8. Learned counsel for the petitioner has relied upon the judgment of the Punjab and Haryana High Court in the case of Ujjagar Singh vs. The Committee of the Management of the Gurudwara Shahidan Ladewal, Mahalpur, (1976) 78 PLR 789. Relevant portion of the judgment reads as follows:-
"2. ........ It is will settled that where a question arises as to whether a transaction is a deposit or a loan, there is no presumption in law that it is a deposit except in regard to the monies of a customer in the hands of a banker. If a person hands over money to another who is not a banker on the understanding that it is not a gift, it would be regarded in law as a loan and if the former wants to make out that it is a deposit, the onus is on him to show that the parties intended to treat it as such, i.e. that their intention was that the person to whom the money was handed over should keep the money till it is asked for by the other party to the transaction. .."

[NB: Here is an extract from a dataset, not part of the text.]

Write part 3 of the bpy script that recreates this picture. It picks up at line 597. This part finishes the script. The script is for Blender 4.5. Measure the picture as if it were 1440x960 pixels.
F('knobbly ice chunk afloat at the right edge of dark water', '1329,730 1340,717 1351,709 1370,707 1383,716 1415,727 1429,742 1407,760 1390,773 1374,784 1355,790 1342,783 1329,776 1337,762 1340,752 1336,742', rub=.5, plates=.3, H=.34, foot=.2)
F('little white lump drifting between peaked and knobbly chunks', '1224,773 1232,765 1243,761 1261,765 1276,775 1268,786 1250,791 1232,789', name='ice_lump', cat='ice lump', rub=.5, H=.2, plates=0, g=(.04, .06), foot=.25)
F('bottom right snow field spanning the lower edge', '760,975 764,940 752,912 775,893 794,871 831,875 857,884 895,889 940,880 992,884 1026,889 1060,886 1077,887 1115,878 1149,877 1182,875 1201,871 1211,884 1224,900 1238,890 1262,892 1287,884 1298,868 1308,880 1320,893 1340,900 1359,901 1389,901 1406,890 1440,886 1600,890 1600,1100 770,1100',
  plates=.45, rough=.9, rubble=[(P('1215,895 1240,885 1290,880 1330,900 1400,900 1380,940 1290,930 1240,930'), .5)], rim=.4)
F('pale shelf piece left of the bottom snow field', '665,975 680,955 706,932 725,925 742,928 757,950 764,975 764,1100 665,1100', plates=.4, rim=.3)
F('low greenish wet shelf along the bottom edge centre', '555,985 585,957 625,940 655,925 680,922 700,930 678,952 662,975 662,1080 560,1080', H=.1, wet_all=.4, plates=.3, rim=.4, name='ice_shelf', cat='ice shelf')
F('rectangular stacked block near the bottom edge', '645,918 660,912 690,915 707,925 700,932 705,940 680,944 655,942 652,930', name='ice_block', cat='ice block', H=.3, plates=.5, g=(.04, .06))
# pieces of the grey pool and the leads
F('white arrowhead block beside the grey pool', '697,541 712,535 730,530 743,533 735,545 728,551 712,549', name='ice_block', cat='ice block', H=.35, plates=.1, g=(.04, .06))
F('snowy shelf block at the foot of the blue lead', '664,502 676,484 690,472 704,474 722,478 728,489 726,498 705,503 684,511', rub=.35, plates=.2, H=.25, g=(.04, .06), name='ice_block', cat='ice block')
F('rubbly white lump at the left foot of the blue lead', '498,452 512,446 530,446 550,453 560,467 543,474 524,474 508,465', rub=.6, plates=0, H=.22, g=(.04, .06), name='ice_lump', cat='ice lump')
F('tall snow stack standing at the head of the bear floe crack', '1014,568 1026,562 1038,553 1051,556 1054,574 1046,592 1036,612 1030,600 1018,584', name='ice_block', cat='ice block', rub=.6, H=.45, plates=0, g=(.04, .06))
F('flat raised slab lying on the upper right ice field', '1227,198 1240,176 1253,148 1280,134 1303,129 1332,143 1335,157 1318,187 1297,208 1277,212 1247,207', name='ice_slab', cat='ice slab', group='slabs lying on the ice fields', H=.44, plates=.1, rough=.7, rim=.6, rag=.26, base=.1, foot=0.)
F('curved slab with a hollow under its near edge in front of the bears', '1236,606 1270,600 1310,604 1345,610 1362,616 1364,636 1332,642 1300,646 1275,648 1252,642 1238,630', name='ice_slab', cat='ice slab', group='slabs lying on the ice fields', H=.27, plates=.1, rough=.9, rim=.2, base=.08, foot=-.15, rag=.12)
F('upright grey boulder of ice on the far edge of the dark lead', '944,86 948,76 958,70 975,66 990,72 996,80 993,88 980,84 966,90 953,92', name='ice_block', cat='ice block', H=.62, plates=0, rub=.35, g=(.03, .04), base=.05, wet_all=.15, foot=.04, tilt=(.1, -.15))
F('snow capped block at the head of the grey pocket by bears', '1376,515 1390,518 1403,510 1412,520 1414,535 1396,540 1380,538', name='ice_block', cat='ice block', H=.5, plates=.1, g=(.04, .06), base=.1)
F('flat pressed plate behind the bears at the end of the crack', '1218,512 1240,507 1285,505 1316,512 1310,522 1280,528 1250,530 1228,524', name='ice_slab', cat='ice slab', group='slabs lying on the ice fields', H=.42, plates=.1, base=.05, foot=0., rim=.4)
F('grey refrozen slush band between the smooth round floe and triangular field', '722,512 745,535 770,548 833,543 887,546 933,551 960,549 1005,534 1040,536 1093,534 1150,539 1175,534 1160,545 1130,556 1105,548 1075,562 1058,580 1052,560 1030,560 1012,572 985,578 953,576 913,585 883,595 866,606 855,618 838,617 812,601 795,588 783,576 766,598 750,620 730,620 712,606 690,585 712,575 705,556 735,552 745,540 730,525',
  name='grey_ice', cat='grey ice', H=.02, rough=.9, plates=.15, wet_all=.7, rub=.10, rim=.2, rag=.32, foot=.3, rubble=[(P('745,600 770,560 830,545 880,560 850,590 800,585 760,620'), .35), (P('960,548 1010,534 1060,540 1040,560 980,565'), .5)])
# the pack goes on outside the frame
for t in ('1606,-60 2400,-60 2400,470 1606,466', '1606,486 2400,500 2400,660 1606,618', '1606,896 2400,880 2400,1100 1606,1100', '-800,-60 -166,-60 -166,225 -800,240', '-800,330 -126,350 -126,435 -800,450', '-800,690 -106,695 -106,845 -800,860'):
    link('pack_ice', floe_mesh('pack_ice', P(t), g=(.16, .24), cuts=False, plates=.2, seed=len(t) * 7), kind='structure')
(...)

9. Clearly the issue as to whether the amount was a loan or a deposit and as to whether Article 19 or Article 22 of the Limitation Act would be a disputed question of fact which would have to be gone into after the evidence has been led by the parties. The above judgment does not assist the petitioner.
10. In my opinion the issues raised by the petitioner regarding the limitation would be a disputed question of fact and the plaint was not liable to be rejected under Order VII Rule 11 CPC. Hence, there is no infirmity in
the impugned order passed by the trial court.
11. At this stage, learned counsel for the petitioner submits that the trial court has already framed issues on 06.02.2016 and that no issue has been framed regarding the limitation period. In these facts, liberty is granted to the petitioner to move an appropriate application under Order 14 Rule 5 CPC for framing of an appropriate issue regarding limitation.
With the above observations, the present petition is dismissed. Dasti.